>>>>

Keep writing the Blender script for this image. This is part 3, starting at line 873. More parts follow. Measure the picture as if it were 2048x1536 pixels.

<<<<
>>>>

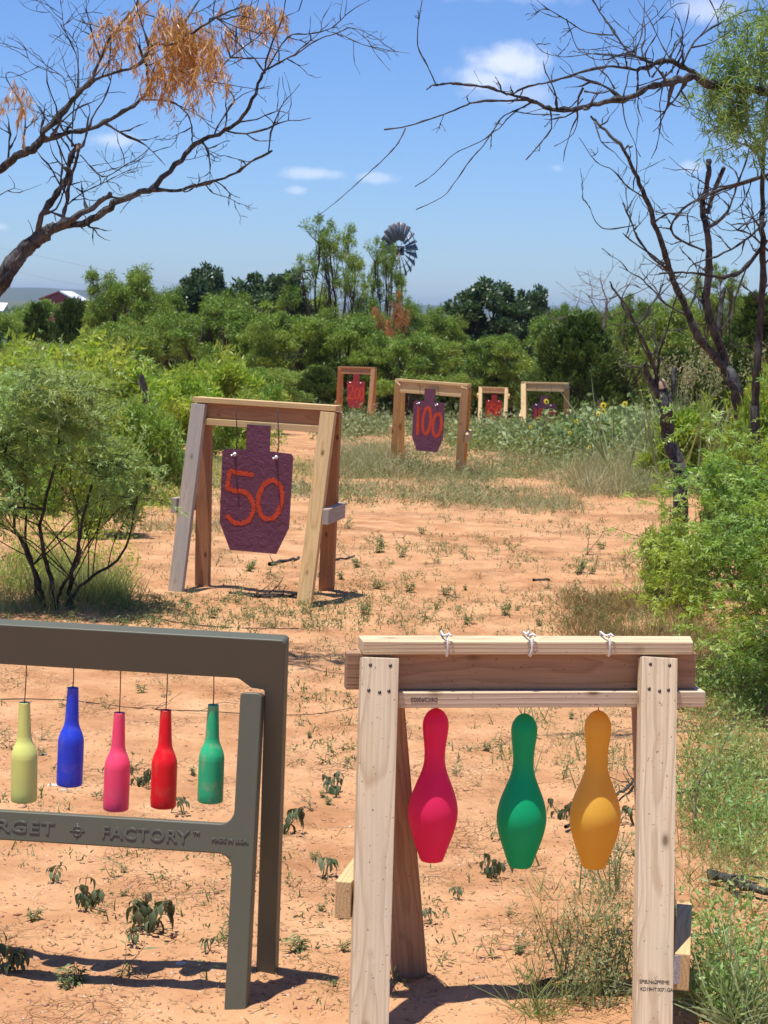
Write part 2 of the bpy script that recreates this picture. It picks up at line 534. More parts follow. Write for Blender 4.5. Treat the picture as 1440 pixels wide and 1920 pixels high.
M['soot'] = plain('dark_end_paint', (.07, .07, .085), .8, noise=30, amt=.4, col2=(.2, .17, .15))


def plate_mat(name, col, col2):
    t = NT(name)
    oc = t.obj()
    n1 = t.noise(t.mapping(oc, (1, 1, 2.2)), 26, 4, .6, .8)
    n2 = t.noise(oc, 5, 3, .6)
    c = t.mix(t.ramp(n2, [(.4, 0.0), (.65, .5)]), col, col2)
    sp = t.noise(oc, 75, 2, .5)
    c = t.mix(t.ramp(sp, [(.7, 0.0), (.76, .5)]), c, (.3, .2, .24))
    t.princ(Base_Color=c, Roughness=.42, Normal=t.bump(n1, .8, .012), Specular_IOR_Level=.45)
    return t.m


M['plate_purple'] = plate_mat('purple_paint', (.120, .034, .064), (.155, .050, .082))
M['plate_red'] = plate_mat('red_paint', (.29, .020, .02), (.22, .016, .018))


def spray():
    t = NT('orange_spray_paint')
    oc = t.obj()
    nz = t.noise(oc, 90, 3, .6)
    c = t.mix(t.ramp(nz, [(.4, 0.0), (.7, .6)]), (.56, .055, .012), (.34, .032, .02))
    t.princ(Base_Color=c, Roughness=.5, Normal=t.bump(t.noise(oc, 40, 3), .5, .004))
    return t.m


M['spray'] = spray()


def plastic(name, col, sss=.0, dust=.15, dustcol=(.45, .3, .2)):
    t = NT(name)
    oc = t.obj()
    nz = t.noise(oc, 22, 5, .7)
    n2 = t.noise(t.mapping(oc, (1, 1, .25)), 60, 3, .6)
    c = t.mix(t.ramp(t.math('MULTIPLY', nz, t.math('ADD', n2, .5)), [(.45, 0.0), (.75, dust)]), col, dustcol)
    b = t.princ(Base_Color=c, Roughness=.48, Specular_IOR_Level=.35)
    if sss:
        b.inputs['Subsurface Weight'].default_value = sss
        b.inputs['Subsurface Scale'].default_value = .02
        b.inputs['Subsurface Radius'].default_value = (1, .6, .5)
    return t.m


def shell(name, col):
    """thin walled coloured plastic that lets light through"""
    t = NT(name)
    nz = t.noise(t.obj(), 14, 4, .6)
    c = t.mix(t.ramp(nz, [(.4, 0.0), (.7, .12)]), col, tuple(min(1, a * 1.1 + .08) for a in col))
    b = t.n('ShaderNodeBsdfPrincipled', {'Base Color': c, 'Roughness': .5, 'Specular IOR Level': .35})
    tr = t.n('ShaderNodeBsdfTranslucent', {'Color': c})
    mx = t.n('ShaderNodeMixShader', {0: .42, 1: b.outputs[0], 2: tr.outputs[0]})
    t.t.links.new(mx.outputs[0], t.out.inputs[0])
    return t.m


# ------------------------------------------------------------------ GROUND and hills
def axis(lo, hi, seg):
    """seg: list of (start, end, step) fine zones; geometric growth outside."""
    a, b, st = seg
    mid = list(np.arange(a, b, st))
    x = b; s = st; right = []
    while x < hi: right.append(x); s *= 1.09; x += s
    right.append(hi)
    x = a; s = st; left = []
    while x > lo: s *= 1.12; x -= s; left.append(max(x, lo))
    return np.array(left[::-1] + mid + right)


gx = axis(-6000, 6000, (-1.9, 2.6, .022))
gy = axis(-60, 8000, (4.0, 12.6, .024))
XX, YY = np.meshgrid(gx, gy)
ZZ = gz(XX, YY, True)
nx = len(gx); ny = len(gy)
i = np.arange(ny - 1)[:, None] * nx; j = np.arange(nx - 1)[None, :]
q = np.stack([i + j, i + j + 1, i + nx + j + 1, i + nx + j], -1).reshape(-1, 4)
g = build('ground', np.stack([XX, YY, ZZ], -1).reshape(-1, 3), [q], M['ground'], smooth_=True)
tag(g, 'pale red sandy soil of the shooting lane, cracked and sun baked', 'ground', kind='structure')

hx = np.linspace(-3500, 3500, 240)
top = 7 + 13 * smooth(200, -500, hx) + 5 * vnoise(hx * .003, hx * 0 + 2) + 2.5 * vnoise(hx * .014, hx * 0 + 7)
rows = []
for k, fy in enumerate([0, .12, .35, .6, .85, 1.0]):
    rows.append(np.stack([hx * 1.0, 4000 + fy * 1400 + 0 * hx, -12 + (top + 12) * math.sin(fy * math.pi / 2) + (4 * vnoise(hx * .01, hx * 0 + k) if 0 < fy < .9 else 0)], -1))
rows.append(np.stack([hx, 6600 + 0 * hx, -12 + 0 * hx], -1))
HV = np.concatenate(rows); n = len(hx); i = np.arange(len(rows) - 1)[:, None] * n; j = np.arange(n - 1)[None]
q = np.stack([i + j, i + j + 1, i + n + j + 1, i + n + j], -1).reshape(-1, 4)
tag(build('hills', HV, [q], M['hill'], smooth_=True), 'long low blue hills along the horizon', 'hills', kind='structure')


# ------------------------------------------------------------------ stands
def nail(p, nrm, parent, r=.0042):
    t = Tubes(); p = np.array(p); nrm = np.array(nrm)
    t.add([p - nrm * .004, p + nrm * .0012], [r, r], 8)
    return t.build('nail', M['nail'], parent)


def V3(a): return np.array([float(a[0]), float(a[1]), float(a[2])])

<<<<
>>>>

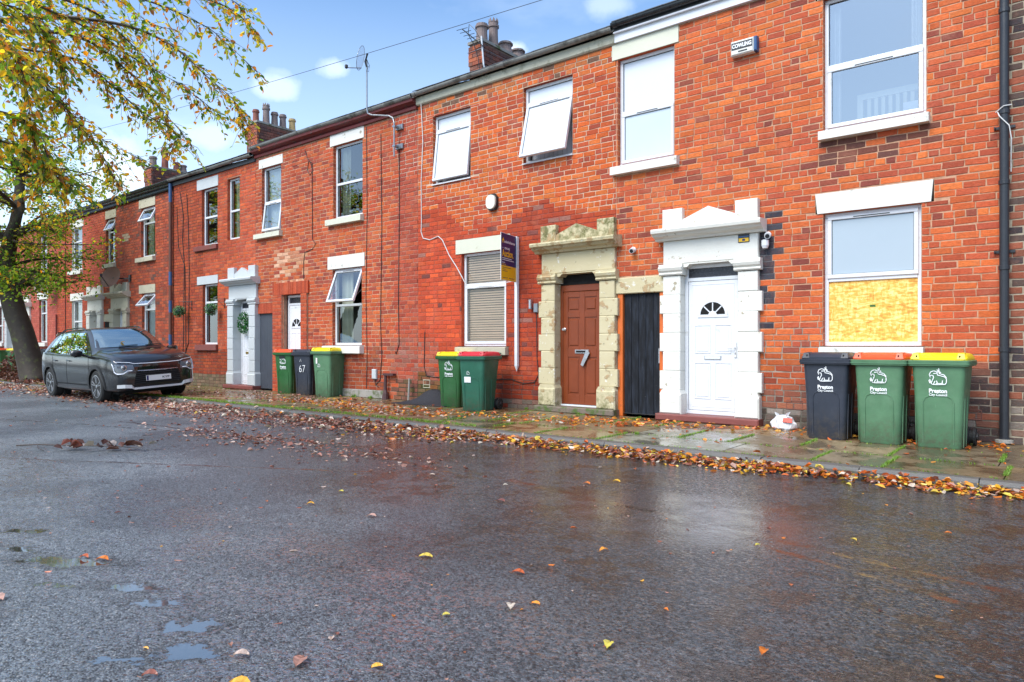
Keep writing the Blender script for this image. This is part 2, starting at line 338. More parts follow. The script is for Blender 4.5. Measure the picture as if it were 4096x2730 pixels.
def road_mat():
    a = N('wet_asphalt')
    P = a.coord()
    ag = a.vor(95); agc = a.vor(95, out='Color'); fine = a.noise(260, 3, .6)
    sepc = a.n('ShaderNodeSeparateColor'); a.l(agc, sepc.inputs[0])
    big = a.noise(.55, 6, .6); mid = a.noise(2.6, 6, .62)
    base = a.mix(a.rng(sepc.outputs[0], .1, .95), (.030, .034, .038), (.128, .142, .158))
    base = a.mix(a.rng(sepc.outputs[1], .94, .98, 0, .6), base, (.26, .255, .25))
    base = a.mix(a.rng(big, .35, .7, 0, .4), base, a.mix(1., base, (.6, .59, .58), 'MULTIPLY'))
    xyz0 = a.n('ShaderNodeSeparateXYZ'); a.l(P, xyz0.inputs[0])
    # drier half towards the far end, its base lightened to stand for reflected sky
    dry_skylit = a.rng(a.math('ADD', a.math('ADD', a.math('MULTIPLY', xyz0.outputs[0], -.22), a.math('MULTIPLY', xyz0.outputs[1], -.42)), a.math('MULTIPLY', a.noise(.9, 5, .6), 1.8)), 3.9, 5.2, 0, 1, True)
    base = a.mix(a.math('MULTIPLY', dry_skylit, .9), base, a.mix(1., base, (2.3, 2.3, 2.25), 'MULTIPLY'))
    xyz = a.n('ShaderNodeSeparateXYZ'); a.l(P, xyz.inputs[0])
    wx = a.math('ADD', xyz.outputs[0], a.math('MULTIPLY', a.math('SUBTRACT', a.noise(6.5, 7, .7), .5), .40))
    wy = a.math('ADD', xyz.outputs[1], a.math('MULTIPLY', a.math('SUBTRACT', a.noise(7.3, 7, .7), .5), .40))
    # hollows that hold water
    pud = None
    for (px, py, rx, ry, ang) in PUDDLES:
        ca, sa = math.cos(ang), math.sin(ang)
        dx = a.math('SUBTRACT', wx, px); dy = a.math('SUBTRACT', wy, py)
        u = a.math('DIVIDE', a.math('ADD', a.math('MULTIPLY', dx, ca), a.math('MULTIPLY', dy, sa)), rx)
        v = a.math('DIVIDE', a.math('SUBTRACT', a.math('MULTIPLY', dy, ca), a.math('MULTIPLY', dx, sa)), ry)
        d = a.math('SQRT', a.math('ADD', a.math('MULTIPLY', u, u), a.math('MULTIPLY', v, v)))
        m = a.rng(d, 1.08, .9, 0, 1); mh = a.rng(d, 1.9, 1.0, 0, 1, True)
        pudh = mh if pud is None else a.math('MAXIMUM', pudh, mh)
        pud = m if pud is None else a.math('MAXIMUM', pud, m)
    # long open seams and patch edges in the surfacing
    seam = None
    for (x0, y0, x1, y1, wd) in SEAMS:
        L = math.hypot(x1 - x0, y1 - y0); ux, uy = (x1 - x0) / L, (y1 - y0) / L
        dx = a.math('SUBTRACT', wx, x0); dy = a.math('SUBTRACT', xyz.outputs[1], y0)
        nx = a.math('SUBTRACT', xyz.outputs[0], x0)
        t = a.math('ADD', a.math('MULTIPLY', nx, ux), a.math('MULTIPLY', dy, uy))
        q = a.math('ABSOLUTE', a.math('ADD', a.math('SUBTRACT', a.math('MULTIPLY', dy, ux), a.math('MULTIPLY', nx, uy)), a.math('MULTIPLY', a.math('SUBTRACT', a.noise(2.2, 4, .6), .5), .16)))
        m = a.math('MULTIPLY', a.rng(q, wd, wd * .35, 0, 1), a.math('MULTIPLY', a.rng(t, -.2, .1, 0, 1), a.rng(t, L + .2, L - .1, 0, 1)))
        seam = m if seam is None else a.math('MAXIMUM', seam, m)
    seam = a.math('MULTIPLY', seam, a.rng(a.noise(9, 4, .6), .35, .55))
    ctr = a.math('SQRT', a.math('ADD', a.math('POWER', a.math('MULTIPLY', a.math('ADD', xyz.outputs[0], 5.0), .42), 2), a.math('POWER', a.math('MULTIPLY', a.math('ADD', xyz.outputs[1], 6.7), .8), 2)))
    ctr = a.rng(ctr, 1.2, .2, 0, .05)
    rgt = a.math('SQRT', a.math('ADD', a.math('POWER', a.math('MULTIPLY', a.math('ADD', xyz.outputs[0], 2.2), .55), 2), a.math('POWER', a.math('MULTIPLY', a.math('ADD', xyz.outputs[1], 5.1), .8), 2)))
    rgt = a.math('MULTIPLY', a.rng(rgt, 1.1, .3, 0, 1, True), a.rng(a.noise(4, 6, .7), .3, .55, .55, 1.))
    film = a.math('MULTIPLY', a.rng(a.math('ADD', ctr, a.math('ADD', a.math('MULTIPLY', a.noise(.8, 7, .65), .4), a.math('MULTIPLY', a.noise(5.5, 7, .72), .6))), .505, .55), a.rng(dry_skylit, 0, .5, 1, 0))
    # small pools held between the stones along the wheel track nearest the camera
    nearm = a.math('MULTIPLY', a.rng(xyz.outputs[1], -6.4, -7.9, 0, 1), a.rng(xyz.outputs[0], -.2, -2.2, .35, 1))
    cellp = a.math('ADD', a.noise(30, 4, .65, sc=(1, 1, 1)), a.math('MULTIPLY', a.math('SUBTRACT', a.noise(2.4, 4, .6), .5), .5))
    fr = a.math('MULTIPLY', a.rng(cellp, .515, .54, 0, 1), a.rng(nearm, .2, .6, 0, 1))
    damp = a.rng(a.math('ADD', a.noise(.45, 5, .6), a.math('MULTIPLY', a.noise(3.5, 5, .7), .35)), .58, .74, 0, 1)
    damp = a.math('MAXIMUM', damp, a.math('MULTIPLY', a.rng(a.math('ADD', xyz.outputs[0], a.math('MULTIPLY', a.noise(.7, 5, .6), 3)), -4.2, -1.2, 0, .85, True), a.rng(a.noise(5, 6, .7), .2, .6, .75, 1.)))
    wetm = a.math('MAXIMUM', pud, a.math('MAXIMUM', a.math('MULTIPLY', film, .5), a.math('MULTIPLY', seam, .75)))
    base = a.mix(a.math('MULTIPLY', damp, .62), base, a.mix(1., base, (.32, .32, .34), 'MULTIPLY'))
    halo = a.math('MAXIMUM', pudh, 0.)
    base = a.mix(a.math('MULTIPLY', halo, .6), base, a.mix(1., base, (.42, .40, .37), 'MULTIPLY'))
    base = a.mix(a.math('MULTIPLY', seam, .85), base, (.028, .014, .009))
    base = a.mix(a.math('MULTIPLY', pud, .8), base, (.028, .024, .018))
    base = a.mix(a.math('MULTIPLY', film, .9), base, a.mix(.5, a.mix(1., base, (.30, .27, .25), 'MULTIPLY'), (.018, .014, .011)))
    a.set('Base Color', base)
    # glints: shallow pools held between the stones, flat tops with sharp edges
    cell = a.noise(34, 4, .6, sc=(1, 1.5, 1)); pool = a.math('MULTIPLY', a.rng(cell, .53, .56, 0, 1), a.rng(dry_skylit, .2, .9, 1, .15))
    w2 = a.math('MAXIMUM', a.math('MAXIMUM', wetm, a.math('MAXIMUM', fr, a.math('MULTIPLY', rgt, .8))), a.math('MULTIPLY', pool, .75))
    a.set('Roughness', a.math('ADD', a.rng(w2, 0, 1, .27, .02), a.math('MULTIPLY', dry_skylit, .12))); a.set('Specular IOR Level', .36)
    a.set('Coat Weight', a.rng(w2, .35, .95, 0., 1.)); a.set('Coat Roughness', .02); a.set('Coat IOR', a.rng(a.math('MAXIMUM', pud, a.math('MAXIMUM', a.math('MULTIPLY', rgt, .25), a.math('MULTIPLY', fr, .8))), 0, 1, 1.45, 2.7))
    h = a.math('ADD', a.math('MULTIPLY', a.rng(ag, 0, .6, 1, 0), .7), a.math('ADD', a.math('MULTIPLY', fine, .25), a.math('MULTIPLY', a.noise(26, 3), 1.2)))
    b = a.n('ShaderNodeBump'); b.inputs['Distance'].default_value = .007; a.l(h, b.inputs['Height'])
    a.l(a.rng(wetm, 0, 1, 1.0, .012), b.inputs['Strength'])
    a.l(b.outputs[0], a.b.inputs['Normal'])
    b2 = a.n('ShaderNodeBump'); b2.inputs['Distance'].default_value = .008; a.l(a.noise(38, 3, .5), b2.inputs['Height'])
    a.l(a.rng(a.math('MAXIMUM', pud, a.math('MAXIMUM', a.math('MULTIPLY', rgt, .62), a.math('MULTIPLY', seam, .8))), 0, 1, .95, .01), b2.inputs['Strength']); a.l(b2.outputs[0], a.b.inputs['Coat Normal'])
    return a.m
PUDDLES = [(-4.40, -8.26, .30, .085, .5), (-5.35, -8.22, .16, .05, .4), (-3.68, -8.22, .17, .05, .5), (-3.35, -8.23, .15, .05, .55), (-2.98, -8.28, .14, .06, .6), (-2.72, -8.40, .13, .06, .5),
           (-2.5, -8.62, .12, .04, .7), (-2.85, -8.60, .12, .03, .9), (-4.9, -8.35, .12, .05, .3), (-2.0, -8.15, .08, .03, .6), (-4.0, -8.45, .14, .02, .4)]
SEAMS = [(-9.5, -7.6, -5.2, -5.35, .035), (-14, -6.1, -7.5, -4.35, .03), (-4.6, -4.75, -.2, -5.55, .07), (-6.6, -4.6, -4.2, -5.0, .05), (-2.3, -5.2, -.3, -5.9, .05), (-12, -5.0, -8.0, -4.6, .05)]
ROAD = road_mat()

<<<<

*BRIEF:*
Above are some lines. Repeat exactly, and only, those from the line that has "Write part 2" through the line that has "col2=(.2, .17, .15))".

*RESPONSE TO THIS EXERCISE:*
Write part 2 of the bpy script that recreates this picture. It picks up at line 534. More parts follow. Write for Blender 4.5. Treat the picture as 1440 pixels wide and 1920 pixels high.
M['soot'] = plain('dark_end_paint', (.07, .07, .085), .8, noise=30, amt=.4, col2=(.2, .17, .15))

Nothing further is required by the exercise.